Edward Harrison’s Ten Surprises for 2014, Update 1

It is about time I updated you on how the ten surprises for 2014 are faring. I actually have 14 but I only get credit on the first ten. The second ten are a bonus round. I am defining my surprises as events to which investors assign 1-in-3 odds of happening but which I believe have a more than 50 percent likelihood of occurring in 2014. If the list is mediocre, I should get 3 or 4 out of ten. If I guess right at 50% odds, I should get 5 of ten. Anything above 5 means I had a good year.

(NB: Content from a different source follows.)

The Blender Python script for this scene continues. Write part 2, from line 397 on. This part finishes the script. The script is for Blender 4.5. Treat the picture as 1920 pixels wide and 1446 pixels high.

  1. Brazil goes into a recession. Obviously it’s too early to know whether this pans out. But the data aren’t good, that’s for sure. And note that the central bank is raising interest rates because inflation is still too high. Real interest rates in Brazil are very high right now with inflation at 6% and the policy rate at 11%. This bet seems just as likely now as ever. And note that the IMF is saying corporate debt is too high in EM. This certainly affects Brazil.
  2. Spanish GDP growth rebounds and outstrips German GDP growth. This is more of a bullish call on Spain than a bearish one on Germany. But the jury is still out on this one, even if Spanish 10-year yields are below US ones. The real economy is still not doing well. I think a basing effect will help as Spain is coming off a low base. But deflation will keep a lid on things due to debt deflation dynamics. Germany looks strong.
  3. Gold rebounds to beyond $1600 an ounce. Gold was rallying as a safe haven due to emerging market turmoil. But it has gone back down to $1300. I don’t think gold goes higher unless we have an emerging markets crisis, especially with real yields in developed markets increasing as disinflation sets in. So this is really a play on EM and a flight to safety.
  4. US GDP growth in Q2 and Q3 is below 2%. According to some recent numbers, US growth at the end of Q1 looked better than it did at the beginning. And that says the US economy may have momentum. I see 2% as a baseline. You go below 2% via an inventory purge or an exogenous shock. But if the end of Q1 trend holds, the US economy will do better than 2% in Q2 and Q3.
  5. 10-year US Treasury yields fall below 2.25%. Treasury yields are holding tight in the 2.65-2.80% range. It’s not going to 2.25% without both the scenario in surprise 4 and an EM scare occurring. So, again this is a play on the now dormant EM crisis. Could events in Ukraine spark another round of panic? Maybe.
  6. Abenomics ‘fails’ as Japanese GDP growth slips below 0.5%. It’s too early to call here. It is true that we are not getting any more easing. And given the consumption tax, that means the risk is high that Japanese GDP growth declines materially.
  7. The US stock market falls as profit margins begin to decline. It’s again too early to call. If GDP growth accelerates somewhat, profit margins could remain high and that would underpin stocks.
  8. US high yield spreads begin to rise. We are not seeing any signs of this. High yield is expensive. But what we are seeing is warning signs in leveraged credit that say froth is building and that individual bond selection will be important to not getting shellacked. It is entirely possible if the economy holds that this froth continues and builds even more.
  9. Greece 2-year bonds rise gets access to market for bonds out to 5 years. Bingo. This is about to come true as the word on the street is that Greece is going to market with a 5-year deal tomorrow.
  10. France underperforms as housing market cracks. France IS underperforming. And they are missing deficit targets. But the economy seems to have moved out of recession. Let’s see where this heads.

The 4 bonus picks were:

  1. Canada’s housing boom stalls
  2. China’s growth slows in at least two quarters to a 6% annualized rate
  3. Australia’s housing market declines
  4. Argentina defaults and takes pole position from Venezuela on inflation

I would say only bet number two is on track yet. Goldman is saying Q1 is going to 5% annualized growth. For the others, it is too early to call though.

As the year goes on, I will keep you updated on where these calls are headed and what it means about the macro picture.